| Input data |
· · · · · · ·

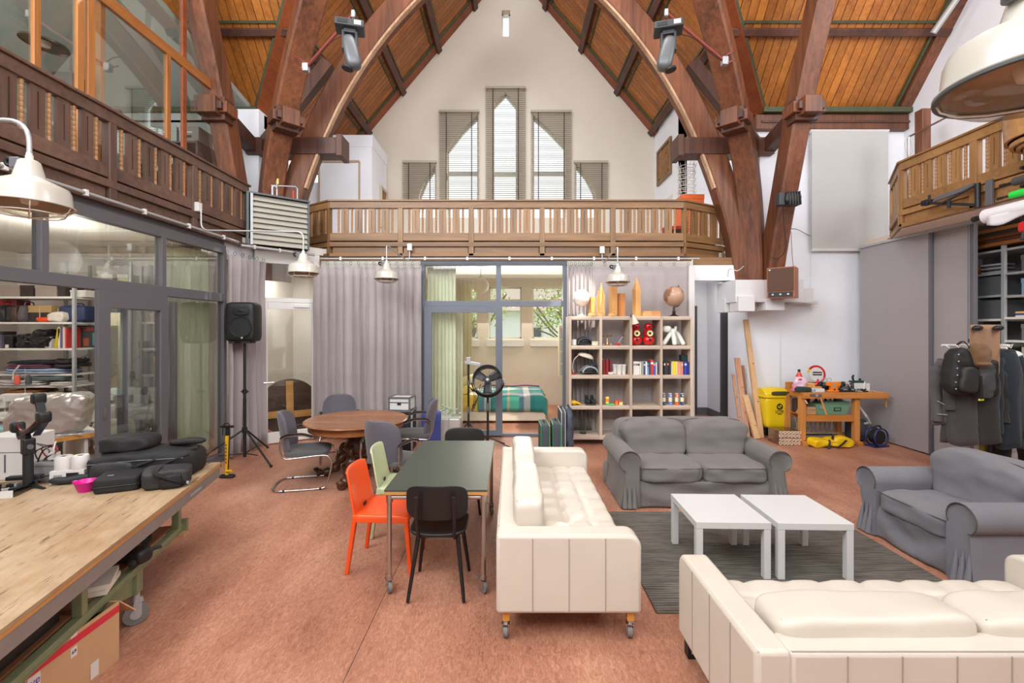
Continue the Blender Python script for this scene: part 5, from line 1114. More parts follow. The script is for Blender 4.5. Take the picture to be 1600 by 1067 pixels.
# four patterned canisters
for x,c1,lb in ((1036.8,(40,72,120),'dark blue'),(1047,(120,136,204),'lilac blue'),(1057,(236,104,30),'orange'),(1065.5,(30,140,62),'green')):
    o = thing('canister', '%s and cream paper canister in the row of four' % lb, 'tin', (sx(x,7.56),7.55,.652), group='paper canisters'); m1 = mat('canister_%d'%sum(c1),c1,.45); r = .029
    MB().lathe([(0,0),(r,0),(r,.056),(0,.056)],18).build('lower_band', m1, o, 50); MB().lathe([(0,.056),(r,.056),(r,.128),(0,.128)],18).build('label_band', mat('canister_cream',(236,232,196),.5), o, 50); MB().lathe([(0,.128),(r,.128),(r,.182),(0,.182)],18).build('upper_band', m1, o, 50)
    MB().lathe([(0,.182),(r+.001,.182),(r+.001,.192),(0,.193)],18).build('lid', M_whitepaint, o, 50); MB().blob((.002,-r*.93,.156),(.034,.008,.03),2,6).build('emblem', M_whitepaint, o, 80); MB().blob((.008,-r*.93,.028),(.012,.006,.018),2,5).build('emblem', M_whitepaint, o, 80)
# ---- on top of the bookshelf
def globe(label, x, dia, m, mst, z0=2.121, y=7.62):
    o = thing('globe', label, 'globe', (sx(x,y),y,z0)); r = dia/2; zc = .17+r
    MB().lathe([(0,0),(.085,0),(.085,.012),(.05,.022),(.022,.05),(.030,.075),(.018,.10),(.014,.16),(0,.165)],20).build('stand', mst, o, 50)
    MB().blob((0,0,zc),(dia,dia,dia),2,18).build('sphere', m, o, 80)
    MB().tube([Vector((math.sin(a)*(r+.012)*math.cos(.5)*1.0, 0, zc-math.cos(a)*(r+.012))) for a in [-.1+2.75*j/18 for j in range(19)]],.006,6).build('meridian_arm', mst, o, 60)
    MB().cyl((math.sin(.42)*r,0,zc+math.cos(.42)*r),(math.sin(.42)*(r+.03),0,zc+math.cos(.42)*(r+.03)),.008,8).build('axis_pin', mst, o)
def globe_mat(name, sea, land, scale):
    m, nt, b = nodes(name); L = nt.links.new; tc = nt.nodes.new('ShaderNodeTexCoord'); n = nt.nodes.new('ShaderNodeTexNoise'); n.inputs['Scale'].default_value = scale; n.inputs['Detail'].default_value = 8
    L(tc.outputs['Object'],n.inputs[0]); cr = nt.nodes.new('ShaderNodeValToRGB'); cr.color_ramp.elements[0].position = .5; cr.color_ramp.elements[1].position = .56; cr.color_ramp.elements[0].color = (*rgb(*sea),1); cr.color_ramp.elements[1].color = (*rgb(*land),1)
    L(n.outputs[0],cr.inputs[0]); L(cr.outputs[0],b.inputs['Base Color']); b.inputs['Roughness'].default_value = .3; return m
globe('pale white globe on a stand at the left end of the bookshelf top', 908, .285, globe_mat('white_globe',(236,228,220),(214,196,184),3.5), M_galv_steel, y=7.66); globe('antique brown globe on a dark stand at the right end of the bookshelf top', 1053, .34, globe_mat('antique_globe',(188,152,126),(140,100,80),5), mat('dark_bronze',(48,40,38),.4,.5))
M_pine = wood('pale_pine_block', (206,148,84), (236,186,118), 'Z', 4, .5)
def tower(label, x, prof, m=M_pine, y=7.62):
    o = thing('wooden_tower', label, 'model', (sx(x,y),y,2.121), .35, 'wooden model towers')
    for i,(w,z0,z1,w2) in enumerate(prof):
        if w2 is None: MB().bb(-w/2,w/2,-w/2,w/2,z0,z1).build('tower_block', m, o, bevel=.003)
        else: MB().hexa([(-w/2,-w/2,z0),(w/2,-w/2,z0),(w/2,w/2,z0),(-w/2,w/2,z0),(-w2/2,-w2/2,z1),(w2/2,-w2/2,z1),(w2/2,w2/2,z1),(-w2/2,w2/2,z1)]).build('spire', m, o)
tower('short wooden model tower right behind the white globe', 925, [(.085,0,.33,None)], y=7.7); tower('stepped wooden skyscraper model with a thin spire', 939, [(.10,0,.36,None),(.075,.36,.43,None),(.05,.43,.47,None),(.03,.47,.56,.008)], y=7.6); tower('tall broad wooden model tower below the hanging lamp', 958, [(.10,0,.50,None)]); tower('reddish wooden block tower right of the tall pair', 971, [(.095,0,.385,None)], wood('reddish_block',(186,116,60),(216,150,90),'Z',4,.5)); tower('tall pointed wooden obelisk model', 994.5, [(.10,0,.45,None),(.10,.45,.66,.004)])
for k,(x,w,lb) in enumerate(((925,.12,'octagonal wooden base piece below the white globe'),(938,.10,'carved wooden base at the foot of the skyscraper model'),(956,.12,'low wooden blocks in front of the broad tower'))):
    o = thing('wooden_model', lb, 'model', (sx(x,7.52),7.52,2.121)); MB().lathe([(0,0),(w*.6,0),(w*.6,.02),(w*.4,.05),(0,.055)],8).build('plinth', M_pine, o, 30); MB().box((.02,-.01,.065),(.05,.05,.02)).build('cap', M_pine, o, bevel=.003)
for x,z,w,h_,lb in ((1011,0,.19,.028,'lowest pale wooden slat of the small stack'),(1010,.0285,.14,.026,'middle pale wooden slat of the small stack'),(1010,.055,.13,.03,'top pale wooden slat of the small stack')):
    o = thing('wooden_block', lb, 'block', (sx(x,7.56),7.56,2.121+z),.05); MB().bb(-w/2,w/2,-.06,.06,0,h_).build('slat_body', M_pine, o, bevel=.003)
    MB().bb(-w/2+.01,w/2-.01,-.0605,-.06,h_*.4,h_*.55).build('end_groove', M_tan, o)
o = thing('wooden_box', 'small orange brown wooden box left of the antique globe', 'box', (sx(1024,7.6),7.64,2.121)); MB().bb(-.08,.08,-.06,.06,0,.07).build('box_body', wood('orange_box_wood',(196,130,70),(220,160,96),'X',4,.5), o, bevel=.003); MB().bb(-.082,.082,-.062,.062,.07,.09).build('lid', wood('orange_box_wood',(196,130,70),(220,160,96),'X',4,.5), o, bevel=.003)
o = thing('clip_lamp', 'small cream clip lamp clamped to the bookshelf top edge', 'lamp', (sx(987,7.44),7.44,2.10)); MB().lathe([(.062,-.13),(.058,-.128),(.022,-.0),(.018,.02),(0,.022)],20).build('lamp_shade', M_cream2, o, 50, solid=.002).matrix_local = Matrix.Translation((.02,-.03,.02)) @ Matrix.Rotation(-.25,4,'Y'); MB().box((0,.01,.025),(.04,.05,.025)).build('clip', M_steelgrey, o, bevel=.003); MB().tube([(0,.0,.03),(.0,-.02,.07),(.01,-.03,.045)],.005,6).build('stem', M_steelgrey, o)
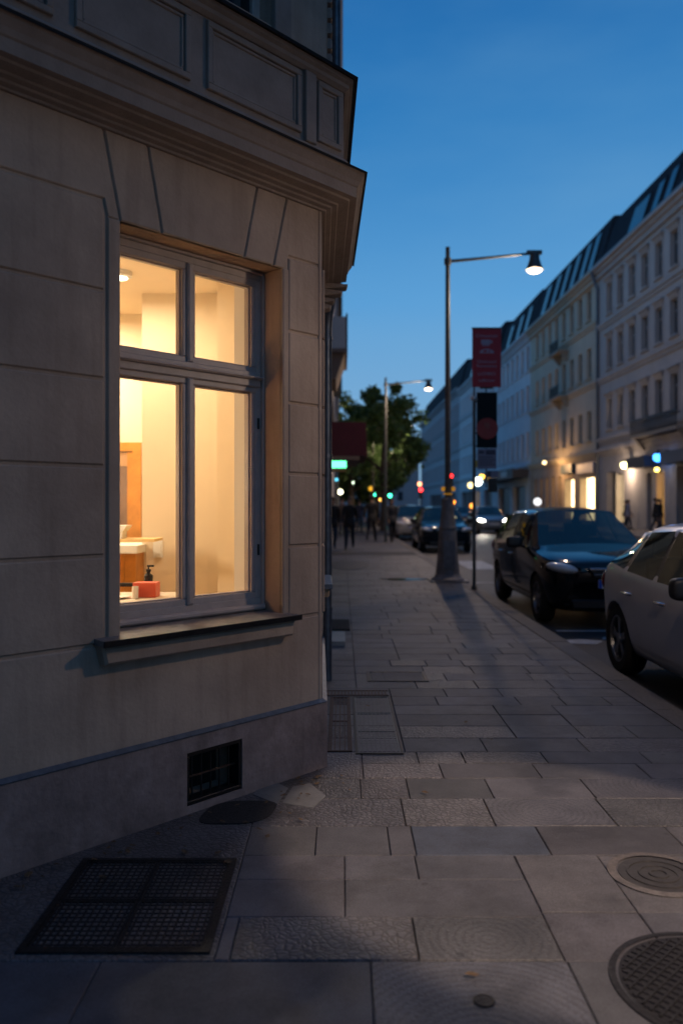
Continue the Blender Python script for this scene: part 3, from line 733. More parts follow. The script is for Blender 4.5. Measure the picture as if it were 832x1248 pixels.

· · · · · · ·

| Given problem |
Would you mind returning each entry above word for word, skipping the images?

| Solution |
Continue the Blender Python script for this scene: part 5, from line 1114. More parts follow. The script is for Blender 4.5. Take the picture to be 1600 by 1067 pixels.
# four patterned canisters
for x,c1,lb in ((1036.8,(40,72,120),'dark blue'),(1047,(120,136,204),'lilac blue'),(1057,(236,104,30),'orange'),(1065.5,(30,140,62),'green')):
    o = thing('canister', '%s and cream paper canister in the row of four' % lb, 'tin', (sx(x,7.56),7.55,.652), group='paper canisters'); m1 = mat('canister_%d'%sum(c1),c1,.45); r = .029
    MB().lathe([(0,0),(r,0),(r,.056),(0,.056)],18).build('lower_band', m1, o, 50); MB().lathe([(0,.056),(r,.056),(r,.128),(0,.128)],18).build('label_band', mat('canister_cream',(236,232,196),.5), o, 50); MB().lathe([(0,.128),(r,.128),(r,.182),(0,.182)],18).build('upper_band', m1, o, 50)
    MB().lathe([(0,.182),(r+.001,.182),(r+.001,.192),(0,.193)],18).build('lid', M_whitepaint, o, 50); MB().blob((.002,-r*.93,.156),(.034,.008,.03),2,6).build('emblem', M_whitepaint, o, 80); MB().blob((.008,-r*.93,.028),(.012,.006,.018),2,5).build('emblem', M_whitepaint, o, 80)
# ---- on top of the bookshelf
def globe(label, x, dia, m, mst, z0=2.121, y=7.62):
    o = thing('globe', label, 'globe', (sx(x,y),y,z0)); r = dia/2; zc = .17+r
    MB().lathe([(0,0),(.085,0),(.085,.012),(.05,.022),(.022,.05),(.030,.075),(.018,.10),(.014,.16),(0,.165)],20).build('stand', mst, o, 50)
    MB().blob((0,0,zc),(dia,dia,dia),2,18).build('sphere', m, o, 80)
    MB().tube([Vector((math.sin(a)*(r+.012)*math.cos(.5)*1.0, 0, zc-math.cos(a)*(r+.012))) for a in [-.1+2.75*j/18 for j in range(19)]],.006,6).build('meridian_arm', mst, o, 60)
    MB().cyl((math.sin(.42)*r,0,zc+math.cos(.42)*r),(math.sin(.42)*(r+.03),0,zc+math.cos(.42)*(r+.03)),.008,8).build('axis_pin', mst, o)
def globe_mat(name, sea, land, scale):
    m, nt, b = nodes(name); L = nt.links.new; tc = nt.nodes.new('ShaderNodeTexCoord'); n = nt.nodes.new('ShaderNodeTexNoise'); n.inputs['Scale'].default_value = scale; n.inputs['Detail'].default_value = 8
    L(tc.outputs['Object'],n.inputs[0]); cr = nt.nodes.new('ShaderNodeValToRGB'); cr.color_ramp.elements[0].position = .5; cr.color_ramp.elements[1].position = .56; cr.color_ramp.elements[0].color = (*rgb(*sea),1); cr.color_ramp.elements[1].color = (*rgb(*land),1)
    L(n.outputs[0],cr.inputs[0]); L(cr.outputs[0],b.inputs['Base Color']); b.inputs['Roughness'].default_value = .3; return m
globe('pale white globe on a stand at the left end of the bookshelf top', 908, .285, globe_mat('white_globe',(236,228,220),(214,196,184),3.5), M_galv_steel, y=7.66); globe('antique brown globe on a dark stand at the right end of the bookshelf top', 1053, .34, globe_mat('antique_globe',(188,152,126),(140,100,80),5), mat('dark_bronze',(48,40,38),.4,.5))
M_pine = wood('pale_pine_block', (206,148,84), (236,186,118), 'Z', 4, .5)
def tower(label, x, prof, m=M_pine, y=7.62):
    o = thing('wooden_tower', label, 'model', (sx(x,y),y,2.121), .35, 'wooden model towers')
    for i,(w,z0,z1,w2) in enumerate(prof):
        if w2 is None: MB().bb(-w/2,w/2,-w/2,w/2,z0,z1).build('tower_block', m, o, bevel=.003)
        else: MB().hexa([(-w/2,-w/2,z0),(w/2,-w/2,z0),(w/2,w/2,z0),(-w/2,w/2,z0),(-w2/2,-w2/2,z1),(w2/2,-w2/2,z1),(w2/2,w2/2,z1),(-w2/2,w2/2,z1)]).build('spire', m, o)
tower('short wooden model tower right behind the white globe', 925, [(.085,0,.33,None)], y=7.7); tower('stepped wooden skyscraper model with a thin spire', 939, [(.10,0,.36,None),(.075,.36,.43,None),(.05,.43,.47,None),(.03,.47,.56,.008)], y=7.6); tower('tall broad wooden model tower below the hanging lamp', 958, [(.10,0,.50,None)]); tower('reddish wooden block tower right of the tall pair', 971, [(.095,0,.385,None)], wood('reddish_block',(186,116,60),(216,150,90),'Z',4,.5)); tower('tall pointed wooden obelisk model', 994.5, [(.10,0,.45,None),(.10,.45,.66,.004)])
for k,(x,w,lb) in enumerate(((925,.12,'octagonal wooden base piece below the white globe'),(938,.10,'carved wooden base at the foot of the skyscraper model'),(956,.12,'low wooden blocks in front of the broad tower'))):
    o = thing('wooden_model', lb, 'model', (sx(x,7.52),7.52,2.121)); MB().lathe([(0,0),(w*.6,0),(w*.6,.02),(w*.4,.05),(0,.055)],8).build('plinth', M_pine, o, 30); MB().box((.02,-.01,.065),(.05,.05,.02)).build('cap', M_pine, o, bevel=.003)
for x,z,w,h_,lb in ((1011,0,.19,.028,'lowest pale wooden slat of the small stack'),(1010,.0285,.14,.026,'middle pale wooden slat of the small stack'),(1010,.055,.13,.03,'top pale wooden slat of the small stack')):
    o = thing('wooden_block', lb, 'block', (sx(x,7.56),7.56,2.121+z),.05); MB().bb(-w/2,w/2,-.06,.06,0,h_).build('slat_body', M_pine, o, bevel=.003)
    MB().bb(-w/2+.01,w/2-.01,-.0605,-.06,h_*.4,h_*.55).build('end_groove', M_tan, o)
o = thing('wooden_box', 'small orange brown wooden box left of the antique globe', 'box', (sx(1024,7.6),7.64,2.121)); MB().bb(-.08,.08,-.06,.06,0,.07).build('box_body', wood('orange_box_wood',(196,130,70),(220,160,96),'X',4,.5), o, bevel=.003); MB().bb(-.082,.082,-.062,.062,.07,.09).build('lid', wood('orange_box_wood',(196,130,70),(220,160,96),'X',4,.5), o, bevel=.003)
o = thing('clip_lamp', 'small cream clip lamp clamped to the bookshelf top edge', 'lamp', (sx(987,7.44),7.44,2.10)); MB().lathe([(.062,-.13),(.058,-.128),(.022,-.0),(.018,.02),(0,.022)],20).build('lamp_shade', M_cream2, o, 50, solid=.002).matrix_local = Matrix.Translation((.02,-.03,.02)) @ Matrix.Rotation(-.25,4,'Y'); MB().box((0,.01,.025),(.04,.05,.025)).build('clip', M_steelgrey, o, bevel=.003); MB().tube([(0,.0,.03),(.0,-.02,.07),(.01,-.03,.045)],.005,6).build('stem', M_steelgrey, o)
Continue the Blender Python script for this scene: part 3, from line 733. More parts follow. The script is for Blender 4.5. Measure the picture as if it were 832x1248 pixels.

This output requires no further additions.